Following his 2012 Kin collaboration with poet and memoirist Mary Karr and last year’s Old Yellow Moon with Emmylou Harris, Rodney Crowell offers his first proper solo release since 2008′s Sex & Gasoline, and the breather clearly did him some good. Tarpaper Sky, with its emotionally direct songwriting and singing and intimate, ruminative sound, is arguably his best since the 2003 Fate’s Right Hand.

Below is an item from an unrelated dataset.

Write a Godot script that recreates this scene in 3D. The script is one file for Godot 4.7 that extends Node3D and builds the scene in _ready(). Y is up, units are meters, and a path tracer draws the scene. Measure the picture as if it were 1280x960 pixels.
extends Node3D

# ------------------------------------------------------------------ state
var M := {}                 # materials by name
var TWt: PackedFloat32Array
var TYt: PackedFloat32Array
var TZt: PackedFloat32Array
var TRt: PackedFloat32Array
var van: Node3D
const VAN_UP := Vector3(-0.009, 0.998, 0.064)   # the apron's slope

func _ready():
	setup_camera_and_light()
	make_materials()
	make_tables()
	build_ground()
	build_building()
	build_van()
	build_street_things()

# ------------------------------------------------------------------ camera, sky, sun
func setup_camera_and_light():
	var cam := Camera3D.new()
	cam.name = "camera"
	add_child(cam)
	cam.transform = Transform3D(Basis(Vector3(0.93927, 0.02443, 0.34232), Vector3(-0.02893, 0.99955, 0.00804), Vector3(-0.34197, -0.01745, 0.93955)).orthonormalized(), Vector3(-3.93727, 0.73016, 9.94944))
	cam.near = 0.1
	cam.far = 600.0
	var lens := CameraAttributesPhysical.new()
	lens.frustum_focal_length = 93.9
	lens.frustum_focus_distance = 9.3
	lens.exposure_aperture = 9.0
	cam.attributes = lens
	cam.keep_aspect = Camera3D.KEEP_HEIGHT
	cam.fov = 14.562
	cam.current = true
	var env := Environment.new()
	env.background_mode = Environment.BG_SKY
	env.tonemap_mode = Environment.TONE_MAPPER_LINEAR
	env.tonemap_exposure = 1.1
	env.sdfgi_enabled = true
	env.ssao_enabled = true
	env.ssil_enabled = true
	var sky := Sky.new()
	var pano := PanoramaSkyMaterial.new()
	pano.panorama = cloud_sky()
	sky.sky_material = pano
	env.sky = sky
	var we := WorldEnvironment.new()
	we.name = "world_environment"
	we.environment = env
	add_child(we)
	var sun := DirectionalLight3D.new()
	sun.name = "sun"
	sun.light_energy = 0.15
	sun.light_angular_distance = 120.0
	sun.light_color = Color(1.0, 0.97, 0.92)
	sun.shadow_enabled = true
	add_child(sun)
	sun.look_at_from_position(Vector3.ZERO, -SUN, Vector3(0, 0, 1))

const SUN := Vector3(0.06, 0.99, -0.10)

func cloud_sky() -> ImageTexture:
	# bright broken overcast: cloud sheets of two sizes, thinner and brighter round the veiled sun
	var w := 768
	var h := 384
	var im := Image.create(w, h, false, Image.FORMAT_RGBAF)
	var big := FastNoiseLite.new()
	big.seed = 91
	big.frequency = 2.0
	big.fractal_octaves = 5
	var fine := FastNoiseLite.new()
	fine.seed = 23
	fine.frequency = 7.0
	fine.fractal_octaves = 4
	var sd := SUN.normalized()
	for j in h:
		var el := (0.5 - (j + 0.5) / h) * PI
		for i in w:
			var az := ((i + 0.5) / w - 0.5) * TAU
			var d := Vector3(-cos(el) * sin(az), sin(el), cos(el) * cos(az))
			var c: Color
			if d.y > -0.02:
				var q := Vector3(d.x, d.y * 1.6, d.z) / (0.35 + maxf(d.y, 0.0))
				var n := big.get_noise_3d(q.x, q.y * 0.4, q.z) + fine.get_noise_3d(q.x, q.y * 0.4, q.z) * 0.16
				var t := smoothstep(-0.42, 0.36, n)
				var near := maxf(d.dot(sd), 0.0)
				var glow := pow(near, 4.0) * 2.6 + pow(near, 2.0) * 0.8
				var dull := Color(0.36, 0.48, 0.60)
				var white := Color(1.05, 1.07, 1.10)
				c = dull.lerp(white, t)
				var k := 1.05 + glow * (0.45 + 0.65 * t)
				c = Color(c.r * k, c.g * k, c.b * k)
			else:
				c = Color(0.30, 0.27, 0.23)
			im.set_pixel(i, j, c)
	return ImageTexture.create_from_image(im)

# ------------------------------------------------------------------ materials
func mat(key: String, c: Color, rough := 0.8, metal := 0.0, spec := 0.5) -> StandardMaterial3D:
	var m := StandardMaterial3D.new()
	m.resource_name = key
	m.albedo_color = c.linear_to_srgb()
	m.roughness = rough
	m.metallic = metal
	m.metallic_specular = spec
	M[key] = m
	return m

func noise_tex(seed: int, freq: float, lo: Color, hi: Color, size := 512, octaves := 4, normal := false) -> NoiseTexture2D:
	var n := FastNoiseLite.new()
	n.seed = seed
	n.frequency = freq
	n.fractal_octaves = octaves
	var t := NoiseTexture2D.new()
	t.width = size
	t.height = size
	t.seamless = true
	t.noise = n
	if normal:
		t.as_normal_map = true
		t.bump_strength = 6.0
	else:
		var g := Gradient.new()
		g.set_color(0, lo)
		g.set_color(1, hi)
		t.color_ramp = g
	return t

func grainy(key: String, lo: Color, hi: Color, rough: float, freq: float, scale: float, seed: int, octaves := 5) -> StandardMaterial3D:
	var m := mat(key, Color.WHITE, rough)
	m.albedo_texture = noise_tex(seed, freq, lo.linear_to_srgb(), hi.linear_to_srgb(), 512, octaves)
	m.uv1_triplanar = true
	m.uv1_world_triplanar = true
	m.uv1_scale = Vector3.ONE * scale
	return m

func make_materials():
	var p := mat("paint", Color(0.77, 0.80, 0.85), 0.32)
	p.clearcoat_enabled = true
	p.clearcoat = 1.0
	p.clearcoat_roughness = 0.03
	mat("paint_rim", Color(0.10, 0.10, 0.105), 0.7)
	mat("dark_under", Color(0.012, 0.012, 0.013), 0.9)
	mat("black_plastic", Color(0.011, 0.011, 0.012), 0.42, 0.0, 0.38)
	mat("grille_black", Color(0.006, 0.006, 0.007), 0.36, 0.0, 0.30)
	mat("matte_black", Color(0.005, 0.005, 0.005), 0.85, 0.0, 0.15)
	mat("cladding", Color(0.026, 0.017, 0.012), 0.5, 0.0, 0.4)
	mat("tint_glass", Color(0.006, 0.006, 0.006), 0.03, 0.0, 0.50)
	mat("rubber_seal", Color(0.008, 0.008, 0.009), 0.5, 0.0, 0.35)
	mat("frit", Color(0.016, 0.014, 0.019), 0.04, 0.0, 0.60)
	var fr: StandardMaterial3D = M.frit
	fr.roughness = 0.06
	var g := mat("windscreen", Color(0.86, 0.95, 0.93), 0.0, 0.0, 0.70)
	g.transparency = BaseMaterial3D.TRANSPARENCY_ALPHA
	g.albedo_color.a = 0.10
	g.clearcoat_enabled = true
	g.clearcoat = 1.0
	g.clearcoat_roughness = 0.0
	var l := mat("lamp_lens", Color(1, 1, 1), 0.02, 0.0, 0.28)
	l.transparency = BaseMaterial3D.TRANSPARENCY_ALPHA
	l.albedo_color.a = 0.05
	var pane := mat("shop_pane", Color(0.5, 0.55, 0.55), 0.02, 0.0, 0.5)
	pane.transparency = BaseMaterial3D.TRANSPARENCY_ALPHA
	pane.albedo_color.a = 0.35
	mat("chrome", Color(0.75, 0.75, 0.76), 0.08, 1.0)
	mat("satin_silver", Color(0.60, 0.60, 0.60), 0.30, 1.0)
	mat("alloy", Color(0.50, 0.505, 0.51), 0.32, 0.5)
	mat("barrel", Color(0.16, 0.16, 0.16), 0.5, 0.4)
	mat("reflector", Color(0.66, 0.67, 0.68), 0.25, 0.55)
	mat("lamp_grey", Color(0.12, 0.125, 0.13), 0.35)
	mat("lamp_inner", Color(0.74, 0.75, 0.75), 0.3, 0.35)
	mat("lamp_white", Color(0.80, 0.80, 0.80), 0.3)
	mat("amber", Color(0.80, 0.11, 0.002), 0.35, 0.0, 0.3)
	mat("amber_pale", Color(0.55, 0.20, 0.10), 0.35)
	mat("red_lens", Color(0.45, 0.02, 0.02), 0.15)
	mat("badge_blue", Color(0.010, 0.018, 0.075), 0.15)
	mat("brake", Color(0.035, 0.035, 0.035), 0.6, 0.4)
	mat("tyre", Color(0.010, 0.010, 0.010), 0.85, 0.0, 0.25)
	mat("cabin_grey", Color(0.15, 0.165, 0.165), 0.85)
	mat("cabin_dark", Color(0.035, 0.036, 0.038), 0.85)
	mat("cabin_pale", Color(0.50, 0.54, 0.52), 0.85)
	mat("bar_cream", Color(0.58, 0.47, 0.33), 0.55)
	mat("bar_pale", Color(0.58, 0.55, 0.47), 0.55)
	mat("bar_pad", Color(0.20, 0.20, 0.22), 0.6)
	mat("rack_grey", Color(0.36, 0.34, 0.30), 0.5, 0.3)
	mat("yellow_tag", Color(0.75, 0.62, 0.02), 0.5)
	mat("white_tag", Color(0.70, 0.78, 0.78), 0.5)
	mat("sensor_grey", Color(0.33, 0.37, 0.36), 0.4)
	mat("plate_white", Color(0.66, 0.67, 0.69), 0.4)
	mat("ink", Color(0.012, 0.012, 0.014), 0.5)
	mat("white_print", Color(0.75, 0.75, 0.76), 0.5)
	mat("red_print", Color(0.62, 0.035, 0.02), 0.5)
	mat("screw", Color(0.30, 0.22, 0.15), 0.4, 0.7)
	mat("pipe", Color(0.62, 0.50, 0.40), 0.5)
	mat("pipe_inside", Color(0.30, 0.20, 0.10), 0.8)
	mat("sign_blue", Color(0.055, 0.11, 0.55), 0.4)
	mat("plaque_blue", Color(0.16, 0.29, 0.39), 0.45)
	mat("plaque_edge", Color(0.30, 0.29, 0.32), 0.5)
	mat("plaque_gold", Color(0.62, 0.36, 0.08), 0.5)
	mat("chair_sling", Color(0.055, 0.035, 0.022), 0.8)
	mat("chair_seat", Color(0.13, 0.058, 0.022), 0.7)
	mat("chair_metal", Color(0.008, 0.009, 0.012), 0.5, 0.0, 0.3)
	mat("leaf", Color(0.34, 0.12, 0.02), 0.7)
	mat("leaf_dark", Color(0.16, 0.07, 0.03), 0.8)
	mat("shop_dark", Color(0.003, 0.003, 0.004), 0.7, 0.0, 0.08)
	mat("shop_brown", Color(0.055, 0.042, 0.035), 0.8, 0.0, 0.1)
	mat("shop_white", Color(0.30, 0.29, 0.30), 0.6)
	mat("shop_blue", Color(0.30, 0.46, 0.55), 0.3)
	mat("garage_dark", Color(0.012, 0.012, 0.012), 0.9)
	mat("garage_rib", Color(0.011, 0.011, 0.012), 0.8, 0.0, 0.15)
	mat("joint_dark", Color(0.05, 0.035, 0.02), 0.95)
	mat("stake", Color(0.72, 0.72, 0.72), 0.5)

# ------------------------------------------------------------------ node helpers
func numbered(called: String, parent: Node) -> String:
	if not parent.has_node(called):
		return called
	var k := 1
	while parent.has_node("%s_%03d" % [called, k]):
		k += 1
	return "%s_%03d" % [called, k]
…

Arguably his best in a decade

Working with guitarist/co-producer Steuart Smith and other veterans of his 1988 landmark Diamonds and Dirt, Crowell comes up with a spare, reflective set that continues to resonate well after it has finished playing. It opens with the folk-rocking “The Long Journey Home,” a rambling man’s reflection of a life spent sowing wild oats, and ends with the summing-up of “Oh, What a Beautiful World,” a haunting ballad that alternates between melancholy and adulatory. In between, Crowell guides us through rich material: There’s the lush, Cajun melody of “Fever on the Bayou” and the harrowing pain behind “God, I’m Missing You” (a writing collaboration with Karr that Lucinda Williams sang on Kin ). There’s the laughing-to-keep-from-crying opening line of the hard-rocking “Frankie Please”: “You tore through my life like a tornado looking for a trailer park.” There’s Crowell’s Dylanesque imagery in the title phrase, or the “neon heart attack” and “cornsilk vapours” of “Somebody’s Shadow.” “The Flyboy & the Kid” even conjures up Dylan’s “Forever Young,” though it’s Crowell’s homage to Guy Clark, his fellow Texas-to-Tennessee songwriter. As with Clark, Crowell’s mastery is so complete that it would feel casual, if it weren’t so devastating.